BRATTLEBORO — Tim Stevenson, founding director of Post Oil Solutions, has led weekly Friday vigils in front of the TD Bank branch on Main Street for more than two years to call attention to the financial giant's investments in fracked gas, tar sands oil, and the Keystone XL and Dakota Access Pipelines.
But since the election of Donald J. Trump, Stevenson said the vigils have taken on an extra urgency, since Trump supports the construction of both pipelines, is an advocate of expanded oil, gas, and coal production in the U.S., and believes climate change is a hoax.
“It's definitely time to up the ante on our end,” he said.
That is why Stevenson and two other local protesters, Daniel Sicken and Li-Pon Owen, were arrested by Brattleboro Police on Feb. 22 and charged with disorderly conduct after blocking the front entrance to the bank.
Stevenson, Sicken, and Owen were all cited to appear in Windham District Court on April 4 to answer to the charge.
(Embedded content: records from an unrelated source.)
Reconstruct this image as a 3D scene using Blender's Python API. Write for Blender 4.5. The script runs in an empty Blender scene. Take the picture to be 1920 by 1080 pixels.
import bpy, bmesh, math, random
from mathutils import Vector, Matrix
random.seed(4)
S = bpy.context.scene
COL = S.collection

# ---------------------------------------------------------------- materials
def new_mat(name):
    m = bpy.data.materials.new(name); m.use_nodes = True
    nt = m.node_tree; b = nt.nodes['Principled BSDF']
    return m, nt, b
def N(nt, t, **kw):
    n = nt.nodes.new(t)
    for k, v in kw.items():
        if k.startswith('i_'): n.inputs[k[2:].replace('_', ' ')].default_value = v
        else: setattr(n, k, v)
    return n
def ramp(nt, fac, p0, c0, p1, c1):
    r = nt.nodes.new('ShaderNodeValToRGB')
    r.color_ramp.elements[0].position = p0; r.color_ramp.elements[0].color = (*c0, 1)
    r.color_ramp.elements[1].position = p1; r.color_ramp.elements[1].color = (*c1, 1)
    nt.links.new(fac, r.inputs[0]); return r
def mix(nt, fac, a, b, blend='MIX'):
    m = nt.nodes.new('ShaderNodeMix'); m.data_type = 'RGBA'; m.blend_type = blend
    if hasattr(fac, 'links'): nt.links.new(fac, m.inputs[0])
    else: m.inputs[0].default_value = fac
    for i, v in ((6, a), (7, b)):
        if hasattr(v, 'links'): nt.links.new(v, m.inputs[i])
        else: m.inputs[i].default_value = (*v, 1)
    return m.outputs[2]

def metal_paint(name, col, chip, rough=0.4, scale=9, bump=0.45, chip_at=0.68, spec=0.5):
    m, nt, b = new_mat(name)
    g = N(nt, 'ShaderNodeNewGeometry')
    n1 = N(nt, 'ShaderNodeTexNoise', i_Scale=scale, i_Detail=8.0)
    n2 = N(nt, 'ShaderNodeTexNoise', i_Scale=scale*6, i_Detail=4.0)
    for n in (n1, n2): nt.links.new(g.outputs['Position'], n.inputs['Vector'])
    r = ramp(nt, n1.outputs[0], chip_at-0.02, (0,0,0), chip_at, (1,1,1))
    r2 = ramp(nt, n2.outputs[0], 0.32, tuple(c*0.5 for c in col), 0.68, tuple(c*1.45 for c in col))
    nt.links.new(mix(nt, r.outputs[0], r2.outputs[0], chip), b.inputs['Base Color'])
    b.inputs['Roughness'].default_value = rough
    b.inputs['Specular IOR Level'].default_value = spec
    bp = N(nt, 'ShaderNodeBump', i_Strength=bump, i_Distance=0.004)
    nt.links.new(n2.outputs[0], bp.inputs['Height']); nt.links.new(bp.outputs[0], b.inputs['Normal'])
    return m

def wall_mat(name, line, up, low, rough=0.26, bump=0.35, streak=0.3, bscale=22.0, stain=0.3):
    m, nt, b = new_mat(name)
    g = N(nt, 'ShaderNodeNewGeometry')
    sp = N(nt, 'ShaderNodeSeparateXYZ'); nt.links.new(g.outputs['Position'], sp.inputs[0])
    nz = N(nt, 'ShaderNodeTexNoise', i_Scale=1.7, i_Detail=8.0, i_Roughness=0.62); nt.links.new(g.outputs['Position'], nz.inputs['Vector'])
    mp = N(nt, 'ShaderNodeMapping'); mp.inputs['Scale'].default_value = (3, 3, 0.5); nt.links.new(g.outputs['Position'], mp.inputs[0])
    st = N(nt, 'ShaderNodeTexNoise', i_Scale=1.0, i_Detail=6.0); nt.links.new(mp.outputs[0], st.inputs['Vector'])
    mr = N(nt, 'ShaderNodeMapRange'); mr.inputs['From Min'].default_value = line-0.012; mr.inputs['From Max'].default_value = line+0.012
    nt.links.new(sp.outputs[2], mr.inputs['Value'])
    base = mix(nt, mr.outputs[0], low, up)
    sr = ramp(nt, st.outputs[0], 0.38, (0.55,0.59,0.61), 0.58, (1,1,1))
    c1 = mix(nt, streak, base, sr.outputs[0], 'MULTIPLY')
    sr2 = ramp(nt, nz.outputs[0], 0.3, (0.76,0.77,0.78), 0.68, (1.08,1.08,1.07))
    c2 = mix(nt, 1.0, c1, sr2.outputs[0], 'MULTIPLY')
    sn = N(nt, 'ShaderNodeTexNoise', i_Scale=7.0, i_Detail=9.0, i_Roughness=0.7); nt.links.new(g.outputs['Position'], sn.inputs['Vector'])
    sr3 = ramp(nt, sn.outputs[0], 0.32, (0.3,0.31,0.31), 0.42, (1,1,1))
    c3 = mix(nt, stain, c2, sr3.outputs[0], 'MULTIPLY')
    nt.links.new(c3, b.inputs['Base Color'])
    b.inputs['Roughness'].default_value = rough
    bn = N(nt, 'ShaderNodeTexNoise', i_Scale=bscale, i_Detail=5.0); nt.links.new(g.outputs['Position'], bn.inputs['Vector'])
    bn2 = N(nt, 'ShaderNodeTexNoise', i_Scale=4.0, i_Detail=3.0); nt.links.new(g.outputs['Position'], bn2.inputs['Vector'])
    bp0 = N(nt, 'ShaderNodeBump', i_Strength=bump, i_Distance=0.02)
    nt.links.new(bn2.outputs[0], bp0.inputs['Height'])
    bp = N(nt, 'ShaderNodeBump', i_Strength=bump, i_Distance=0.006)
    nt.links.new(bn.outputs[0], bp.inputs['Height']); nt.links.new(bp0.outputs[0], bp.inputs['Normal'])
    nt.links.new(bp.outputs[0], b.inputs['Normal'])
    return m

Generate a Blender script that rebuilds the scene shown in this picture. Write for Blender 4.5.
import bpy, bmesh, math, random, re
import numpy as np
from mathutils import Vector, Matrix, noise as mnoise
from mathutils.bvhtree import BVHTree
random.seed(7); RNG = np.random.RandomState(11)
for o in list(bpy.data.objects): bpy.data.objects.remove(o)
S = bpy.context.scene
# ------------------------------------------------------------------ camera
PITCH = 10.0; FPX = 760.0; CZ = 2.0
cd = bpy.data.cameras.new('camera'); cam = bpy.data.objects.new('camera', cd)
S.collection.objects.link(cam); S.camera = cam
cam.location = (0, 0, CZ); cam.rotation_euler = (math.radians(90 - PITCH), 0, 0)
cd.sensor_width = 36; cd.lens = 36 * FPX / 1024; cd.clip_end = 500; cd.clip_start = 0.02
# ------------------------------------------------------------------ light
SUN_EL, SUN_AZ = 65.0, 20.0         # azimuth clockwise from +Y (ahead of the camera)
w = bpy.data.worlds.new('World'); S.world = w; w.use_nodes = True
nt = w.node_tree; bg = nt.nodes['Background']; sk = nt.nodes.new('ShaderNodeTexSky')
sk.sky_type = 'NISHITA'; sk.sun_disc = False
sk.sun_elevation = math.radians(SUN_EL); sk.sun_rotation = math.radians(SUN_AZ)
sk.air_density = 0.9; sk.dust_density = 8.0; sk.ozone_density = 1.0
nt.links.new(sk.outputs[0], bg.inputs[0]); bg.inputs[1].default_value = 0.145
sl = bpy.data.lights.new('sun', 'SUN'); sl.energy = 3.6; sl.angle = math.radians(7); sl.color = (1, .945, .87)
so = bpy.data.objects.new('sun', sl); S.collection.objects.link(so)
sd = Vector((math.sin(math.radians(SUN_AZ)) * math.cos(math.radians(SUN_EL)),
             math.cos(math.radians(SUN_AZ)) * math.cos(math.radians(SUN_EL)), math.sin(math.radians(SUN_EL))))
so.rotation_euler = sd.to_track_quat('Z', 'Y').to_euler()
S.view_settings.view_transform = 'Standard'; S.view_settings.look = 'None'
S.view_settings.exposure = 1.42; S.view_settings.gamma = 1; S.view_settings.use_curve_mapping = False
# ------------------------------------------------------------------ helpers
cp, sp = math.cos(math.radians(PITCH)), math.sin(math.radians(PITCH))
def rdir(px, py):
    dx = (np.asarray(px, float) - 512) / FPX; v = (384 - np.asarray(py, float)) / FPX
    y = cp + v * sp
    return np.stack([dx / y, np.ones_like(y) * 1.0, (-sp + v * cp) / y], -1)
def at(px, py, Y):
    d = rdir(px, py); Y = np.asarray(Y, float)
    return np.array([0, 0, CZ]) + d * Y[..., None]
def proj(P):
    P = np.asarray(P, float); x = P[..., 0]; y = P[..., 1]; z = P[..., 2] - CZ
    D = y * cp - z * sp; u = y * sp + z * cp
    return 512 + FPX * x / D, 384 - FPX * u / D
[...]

In a statement read to a crowd of more than 50 people that gathered in front of the bank, Stevenson said “in the hope for the well-being of all children and all living beings, we witness and call attention to the deadly fossil fuel investment activities of TD Bank,” and urged the bank's depositors “to withdraw their funds, until such time that TD Bank management discontinues” those investments.
After the statement was read, the trio entered the foyer of the bank's lobby and refused to leave.
“When we've done our vigils, we've been told not to be on the bank's property, and we complied,” Stevenson said. “Today, we were committed to civil disobedience, and we were prepared to be arrested.”
Several Brattleboro Police officers eventually arrived to arrest the three protesters, but it was all done in a quiet, low-key manner.
The vigils at the Brattleboro and Bellows Falls branches continued as scheduled on Feb. 24, and the campaign to get depositors, including the state of Vermont, to move their money also continues.
According to the state treasurer's office, nearly all of Vermont's unrestricted cash - more than $193 million as of Sept. 30, 2016 - is in TD Bank.
“The state does all of its banking with TD Bank,” said Stevenson. “That contract is up this year, but the other banks being considered also have ties to tar sands oil.”